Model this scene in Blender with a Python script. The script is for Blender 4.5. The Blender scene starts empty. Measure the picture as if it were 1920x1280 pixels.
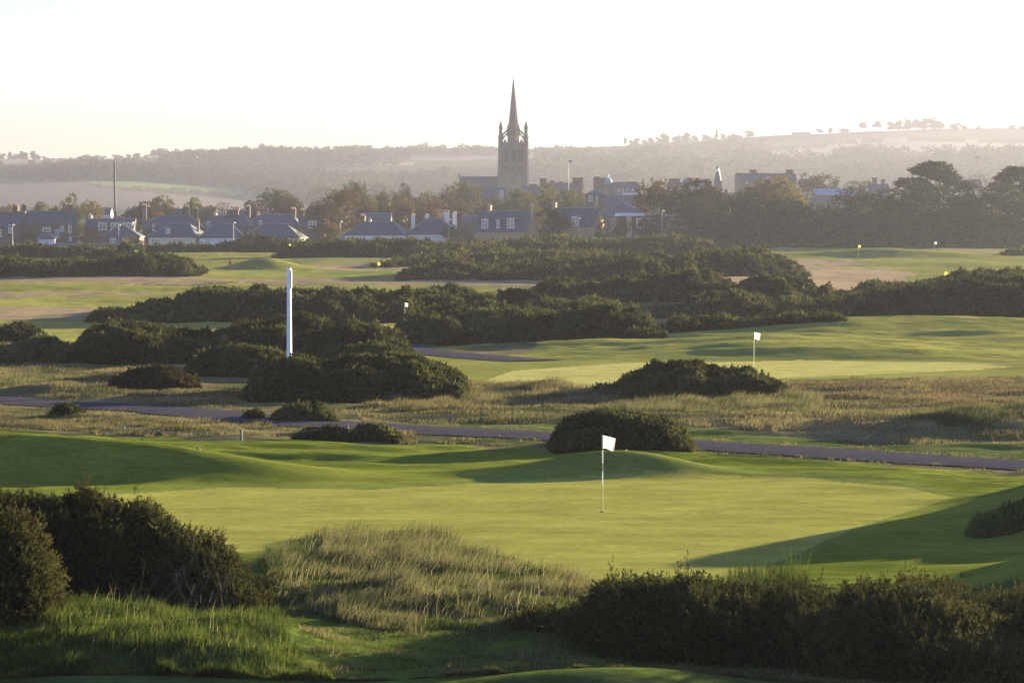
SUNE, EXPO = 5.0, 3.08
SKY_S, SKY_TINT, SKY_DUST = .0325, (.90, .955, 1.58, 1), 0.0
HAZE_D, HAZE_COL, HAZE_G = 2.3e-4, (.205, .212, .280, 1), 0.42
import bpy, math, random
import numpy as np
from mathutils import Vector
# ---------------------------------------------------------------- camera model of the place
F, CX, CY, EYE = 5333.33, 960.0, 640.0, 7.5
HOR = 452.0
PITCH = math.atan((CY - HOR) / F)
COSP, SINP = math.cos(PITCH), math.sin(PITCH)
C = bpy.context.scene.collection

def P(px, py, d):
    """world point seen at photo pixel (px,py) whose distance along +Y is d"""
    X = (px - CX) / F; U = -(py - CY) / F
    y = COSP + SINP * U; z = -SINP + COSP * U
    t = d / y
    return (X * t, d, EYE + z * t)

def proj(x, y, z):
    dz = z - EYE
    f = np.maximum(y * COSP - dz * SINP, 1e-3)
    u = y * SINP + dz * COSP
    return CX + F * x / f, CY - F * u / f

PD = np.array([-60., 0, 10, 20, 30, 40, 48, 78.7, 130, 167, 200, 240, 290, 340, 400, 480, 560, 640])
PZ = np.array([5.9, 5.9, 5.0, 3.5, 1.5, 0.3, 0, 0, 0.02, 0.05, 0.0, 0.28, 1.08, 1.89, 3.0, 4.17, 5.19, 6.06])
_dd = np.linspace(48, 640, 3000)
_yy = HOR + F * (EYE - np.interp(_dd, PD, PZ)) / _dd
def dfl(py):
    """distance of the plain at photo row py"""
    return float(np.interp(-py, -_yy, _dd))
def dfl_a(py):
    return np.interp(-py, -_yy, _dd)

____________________

Go from the first line of the listing to the line holding "return (X * t, d, EYE + z * t)" and, please, transcribe those lines exactly, both included, with no pictures.

Model this scene in Blender with a Python script. The script is for Blender 4.5. The Blender scene starts empty. Measure the picture as if it were 1920x1280 pixels.
SUNE, EXPO = 5.0, 3.08
SKY_S, SKY_TINT, SKY_DUST = .0325, (.90, .955, 1.58, 1), 0.0
HAZE_D, HAZE_COL, HAZE_G = 2.3e-4, (.205, .212, .280, 1), 0.42
import bpy, math, random
import numpy as np
from mathutils import Vector
# ---------------------------------------------------------------- camera model of the place
F, CX, CY, EYE = 5333.33, 960.0, 640.0, 7.5
HOR = 452.0
PITCH = math.atan((CY - HOR) / F)
COSP, SINP = math.cos(PITCH), math.sin(PITCH)
C = bpy.context.scene.collection

def P(px, py, d):
    """world point seen at photo pixel (px,py) whose distance along +Y is d"""
    X = (px - CX) / F; U = -(py - CY) / F
    y = COSP + SINP * U; z = -SINP + COSP * U
    t = d / y
    return (X * t, d, EYE + z * t)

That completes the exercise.